In a book that grapples with death and society’s reaction to it, the author’s perspective was almost inevitably informed by his work as a funeral director. “Both undertaker and sin-eater,” he writes in the introduction, “know that people in need are glad to see you coming and gladder still to see you gone”. He draws parallels between the rituals associated with death and the role of writing.
“The community act of a funeral is an effort to do something and say something about the unspeakable. It hurts when someone we love dies. We don’t know what to say about it, so we do things. We process mortality by processing mortals: we shoulder them around town, in and out of the church, out to the graveyard.
“We do this because language fails us. So we act it out. In some ways, poetry is an effort to push language to its extremes where it addresses unspeakable things. They both traffic in metaphor, symbol and theatre and we have this sacred language built around the dead and the living.”
It’s a theme Mr Lynch revisits in his rich body of work, including The Undertaking: Life Studies from the Dismal Trade – a collection of essays that won the American Book Award in 1998. Alan Ball, who created the celebrated TV series Six Feet Under, cited the book as the “most helpful” source in developing the show’s tone.
In Booking Passage: We Irish and Americans, Mr Lynch chronicles his experiences between Moveen and Michigan since he first arrived in Clare in 1970. With a high probability of being selected in the Vietnam draft, Mr Lynch arrived on a one-way ticket to the cottage of his great-great-grandfather, where Mr Lynch now lives for part of the year.
“In 1970, the difference between suburban middle America and rural West Clare was fairly significant,” he says. “You’ve really closed that. Everybody’s just got a different cell phone provider but everybody’s got a cell phone. When I first came here, the difference was dramatic.”
Mr Lynch felt an instant sense of belonging and, like his father’s experience in that Michigan funeral home, it exerted a seminal influence.

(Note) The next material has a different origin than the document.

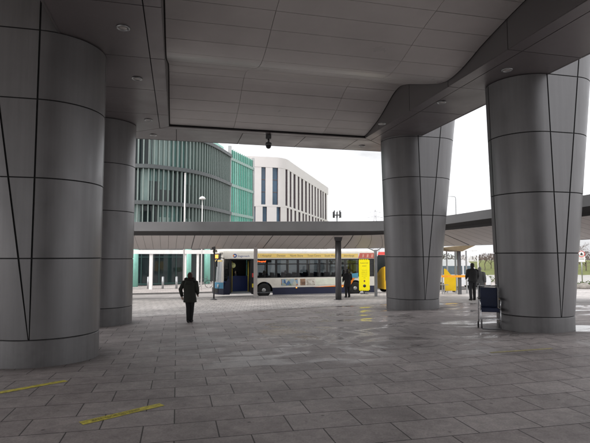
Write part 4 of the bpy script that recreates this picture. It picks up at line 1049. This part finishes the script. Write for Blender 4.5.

“I’ll never forget my cousin Nora taking me into a room where the stone walls had just been wallpapered. They were weeping with moisture. It was February and very cold. The wallpaper was peeling off. And Nora opened the door and said, ‘You see, Tom, just like America. The same, but different’.
“And I thought, ‘What great sense that makes’. Everything is the same but different. People certainly are. And watching the way people reacted to a birth or a death in the family, the prospect of love, the worry about getting by, we are all the same but different. It changed my life. I just never stopped coming back. I’m still drawn to it.”

The Sin-eater: A Breviary is published by Salmon Poetry.